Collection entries
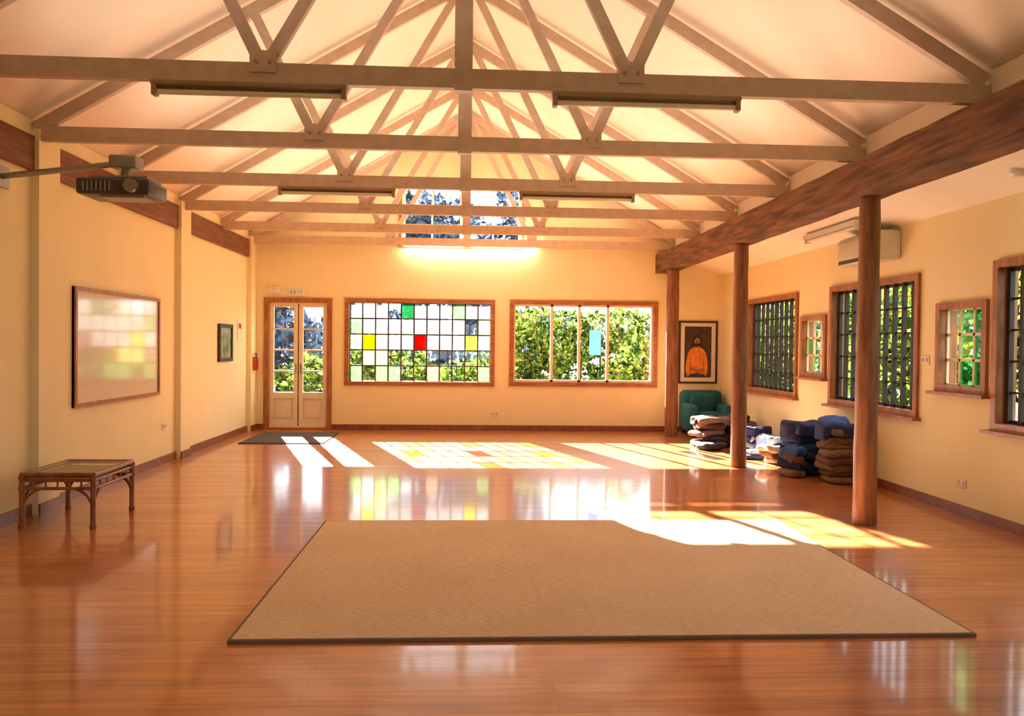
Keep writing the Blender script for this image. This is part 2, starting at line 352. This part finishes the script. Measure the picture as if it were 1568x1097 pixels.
def latt(h,k):
    mb=MB();a,b,c,d=h;frameX(mb,h,RED)
    X=XW+.05;n=10;a1,b1=a+.02,b-.02
    for i in range(n+1):
        y=a1+(b1-a1)*i/n;w=.018 if i not in(0,n) else .035
        if i==n//2: w=.03
        mb.box(X,X+.04,y-w,y+w,c+.02,d-.02,DARKW)
    for j in range(6):
        z=c+.02+(d-c-.04)*j/5;w=.009 if j not in(0,5) else .03
        mb.box(X+.02,X+.04,a1,b1,z-w,z+w,DARKW)
    mb.add([(X+.045,a,c),(X+.045,b,c),(X+.045,b,d),(X+.045,a,d)],[(0,1,2,3)],CLEAR)
    mb.done('window_%d'%k)
for k,h in((4,A),(5,C),(6,E),(7,G)): latt(h,k)
def stained(h,k,pal,nc=3,nr=3,m=RED):
    mb=MB();a,b,c,d=h;frameX(mb,h,m);X=XW+.05;a1,b1,c1,d1=a+.02,b-.02,c+.02,d-.02
    for i in range(nc):
        for j in range(nr):
            g=pal[(j*nc+i)%len(pal)];y=a1+(b1-a1)*i/nc;y2=a1+(b1-a1)*(i+1)/nc;z=c1+(d1-c1)*j/nr;z2=c1+(d1-c1)*(j+1)/nr
            mb.add([(X,y,z),(X,y2,z),(X,y2,z2),(X,y,z2)],[(0,1,2,3)],g)
    for i in range(nc+1):
        y=a1+(b1-a1)*i/nc;mb.box(X-.012,X+.012,y-.012,y+.012,c1,d1,CREAMW)
    for j in range(nr+1):
        z=c1+(d1-c1)*j/nr;mb.box(X-.012,X+.012,a1,b1,z-.012,z+.012,CREAMW)
    mb.done('window_%d'%k)
stained(B,8,[CLEAR,GPG,CLEAR,CLEAR,CLEAR,GPG,OBS,CLEAR,CLEAR])
stained(Dd,9,[GG,GG,CLEAR,GG,GPG,CLEAR,GG,GPG,CLEAR])
stained(F,10,[CLEAR,GPG,OBS])
mb=MB()
for x in(-1.6,-.8,0,.8,1.54): mb.box(x,x+.06,YF-.1,YF-.04,.8,2.2,CREAMW)
mb.box(-1.6,1.6,YF-.1,YF-.04,.8,.86,CREAMW);mb.box(-1.6,1.6,YF-.1,YF-.04,2.14,2.2,CREAMW);mb.done('window_11')
mb=MB();mb.box(XL+.07,door[0]-.06,D-.02,D,0,.09,BASE);mb.box(door[1]+.06,XW,D-.02,D,0,.09,BASE);mb.done('baseboard_back')
mb=MB();
for i in range(0,len(ends),2): mb.box(XL,XL+.02,ends[i],ends[i+1],0,.09,BASE)
for a,b in pil: mb.box(XL+.07,XL+.085,a,b,0,.09,BASE)
mb.done('baseboard_left')
mb=MB();mb.box(XW-.02,XW,YF,D-.02,0,.085,BASE);mb.done('baseboard_right')
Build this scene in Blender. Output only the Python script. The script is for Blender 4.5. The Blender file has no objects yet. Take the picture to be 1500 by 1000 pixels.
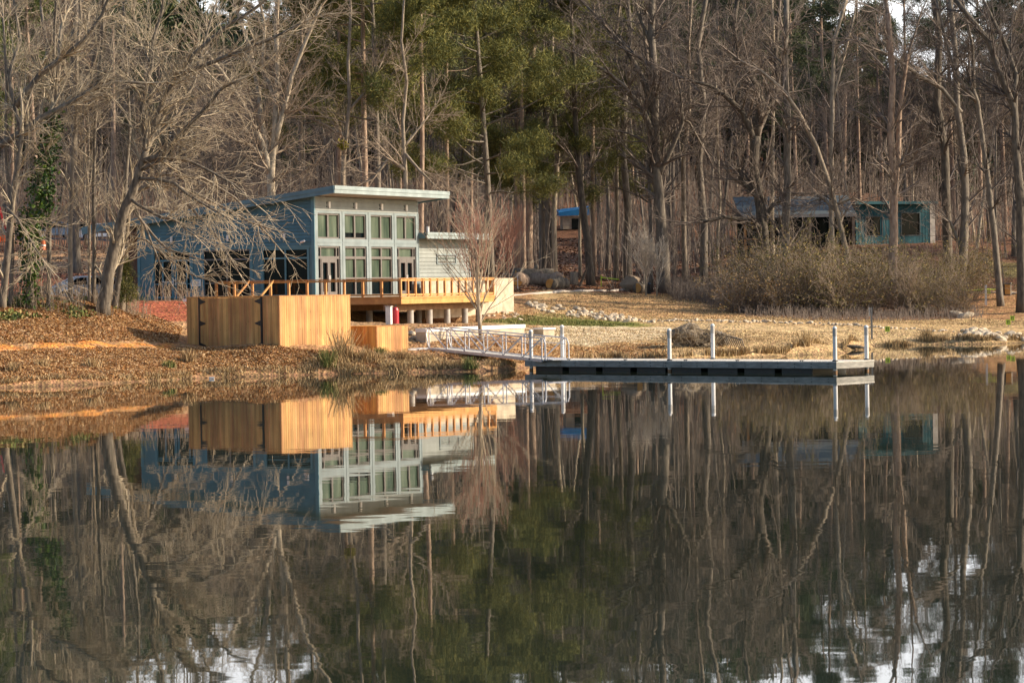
import bpy, math, random
import numpy as np
from math import sin, cos, pi, radians, sqrt, atan2
from mathutils import Matrix, Vector

SC = bpy.context.scene
COL = SC.collection
# ------------------------------------------------------------------ survey frame (photo measured at 1500x1000)
FPX, HC = 4400.0, 3.9            # focal length in survey pixels, camera height above the water
PITCH, ROLL = math.atan(77/4400.0), 0.016
_F = Vector((0, cos(PITCH), -sin(PITCH)))
_R0 = Vector((1, 0, 0)); _U0 = Vector((0, sin(PITCH), cos(PITCH)))
_R = _R0*cos(ROLL) - _U0*sin(ROLL); _U = _U0*cos(ROLL) + _R0*sin(ROLL)
def ray(px, py):
    v = _F + _R*((px-750)/FPX) - _U*((py-500)/FPX)
    return v/v.y
def W(px, py, d):
    v = ray(px, py)*d
    return (v.x, v.y, v.z+HC)
def Z0(px, py, z=0.0):
    v = ray(px, py)
    return W(px, py, (z-HC)/v.z)
def to_px(x, y, z):
    v = Vector((x, y, z-HC)); a = v.dot(_F)
    return 750+FPX*v.dot(_R)/a, 500-FPX*v.dot(_U)/a

# ------------------------------------------------------------------ object helpers
def setp(o, label=None, cat=None, group=None, kind=None):
    if label: o['label'] = label
    if cat: o['category'] = cat
    if group: o['group'] = group
    if kind: o['kind'] = kind
    return o
def thing(name, label, cat, loc=(0,0,0), rz=0.0, group=None):
    o = bpy.data.objects.new(name, None); COL.objects.link(o)
    o.location = loc; o.rotation_euler = (0, 0, rz); o.empty_display_size = .2
    return setp(o, label, cat, group)
def link_mesh(name, me, mat, parent=None, smooth=False):
    if mat is not None: me.materials.append(mat)
    o = bpy.data.objects.new(name, me); COL.objects.link(o)
    if parent is not None: o.parent = parent
    if smooth: me.polygons.foreach_set('use_smooth', [True]*len(me.polygons))
    return o
def fast_mesh(name, V, F):
    """V (n,3) float, F (m,k) int"""
    me = bpy.data.meshes.new(name)
    V = np.asarray(V, np.float32); F = np.asarray(F, np.int32)
    m, k = F.shape
    me.vertices.add(len(V)); me.vertices.foreach_set('co', V.ravel())
    me.loops.add(m*k); me.loops.foreach_set('vertex_index', F.ravel())
    me.polygons.add(m); me.polygons.foreach_set('loop_start', np.arange(0, m*k, k, dtype=np.int32))
    me.update(calc_edges=True); me.validate()
    return me
def copy_tree(src, loc, rz=0.0, scale=None, label=None, group=None, cat=None):
    r = src.copy(); COL.objects.link(r)
    r.location = loc; r.rotation_euler = (src.rotation_euler[0], src.rotation_euler[1], rz)
    if scale is not None: r.scale = (scale, scale, scale) if not hasattr(scale, '__len__') else scale
    if label: r['label'] = label
    if group: r['group'] = group
    if cat: r['category'] = cat
    for ch in list(src.children):
        c = ch.copy(); COL.objects.link(c); c.parent = r
        for g in list(ch.children):
            d = g.copy(); COL.objects.link(d); d.parent = c
    return r
class MB:
    def __init__(s): s.v = []; s.f = []
    def add(s, vs, fs):
        n = len(s.v); s.v += [tuple(p) for p in vs]; s.f += [tuple(i+n for i in f) for f in fs]; return s
    def box(s, x0, x1, y0, y1, z0, z1):
        return s.add([(x0,y0,z0),(x1,y0,z0),(x1,y1,z0),(x0,y1,z0),(x0,y0,z1),(x1,y0,z1),(x1,y1,z1),(x0,y1,z1)],
                     [(0,3,2,1),(4,5,6,7),(0,1,5,4),(1,2,6,5),(2,3,7,6),(3,0,4,7)])
    def hexa(s, pts):   # 8 pts, same order as box
        return s.add(pts, [(0,3,2,1),(4,5,6,7),(0,1,5,4),(1,2,6,5),(2,3,7,6),(3,0,4,7)])
    def bar(s, a, b, w, h=None):   # rectangular bar from a to b
        h = w if h is None else h
        a = Vector(a); b = Vector(b); d = (b-a).normalized()
        up = Vector((0,0,1)) if abs(d.z) < .95 else Vector((1,0,0))
        sx = d.cross(up).normalized(); sz = sx.cross(d).normalized()
        P = [c + sx*i*w/2 + sz*j*h/2 for c in (a, b) for i, j in ((-1,-1),(1,-1),(1,1),(-1,1))]
        return s.add(P, [(0,1,2,3),(7,6,5,4),(0,4,5,1),(1,5,6,2),(2,6,7,3),(3,7,4,0)])
    def tube(s, pts, rad, k=8, cap=True):
        pts = [Vector(p) for p in pts]; n = len(pts)
        if not hasattr(rad, '__len__'): rad = [rad]*n
        base = len(s.v); ref = None
        for i, p in enumerate(pts):
            d = (pts[min(i+1, n-1)] - pts[max(i-1, 0)]).normalized()
            if ref is None: ref = Vector((1,0,0)) if abs(d.x) < .9 else Vector((0,1,0))
            a = (ref - d*ref.dot(d)).normalized(); b = d.cross(a); ref = a
            for j in range(k):
                t = 2*pi*j/k
                s.v.append(tuple(p + (a*cos(t)+b*sin(t))*rad[i]))
        for i in range(n-1):
            for j in range(k):
                j2 = (j+1) % k
                s.f.append((base+i*k+j, base+i*k+j2, base+(i+1)*k+j2, base+(i+1)*k+j))
        if cap:
            s.f.append(tuple(base+j for j in reversed(range(k)))); s.f.append(tuple(base+(n-1)*k+j for j in range(k)))
        return s
    def prism(s, poly, z0, z1):
        n = len(poly)
        return s.add([(x,y,z0) for x,y in poly]+[(x,y,z1) for x,y in poly],
                     [tuple(reversed(range(n))), tuple(range(n,2*n))]+[(i,(i+1)%n,n+(i+1)%n,n+i) for i in range(n)])
    def build(s, name, mat, parent=None, smooth=False, bevel=0):
        me = bpy.data.meshes.new(name); me.from_pydata(s.v, [], s.f); me.update()
        o = link_mesh(name, me, mat, parent, smooth)
        if bevel:
            m = o.modifiers.new('b', 'BEVEL'); m.width = bevel; m.segments = 2; m.limit_method = 'ANGLE'
        return o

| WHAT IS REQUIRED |
Go back to the lines above and output, exactly as they stand, the ones from the line containing "Build this scene" to the line containing "from mathutils import Matrix, Vector". Leave all pictures behind.

| SOLUTION FOR THIS TASK |
Build this scene in Blender. Output only the Python script. The script is for Blender 4.5. The Blender file has no objects yet. Take the picture to be 1500 by 1000 pixels.
import bpy, math, random
import numpy as np
from math import sin, cos, pi, radians, sqrt, atan2
from mathutils import Matrix, Vector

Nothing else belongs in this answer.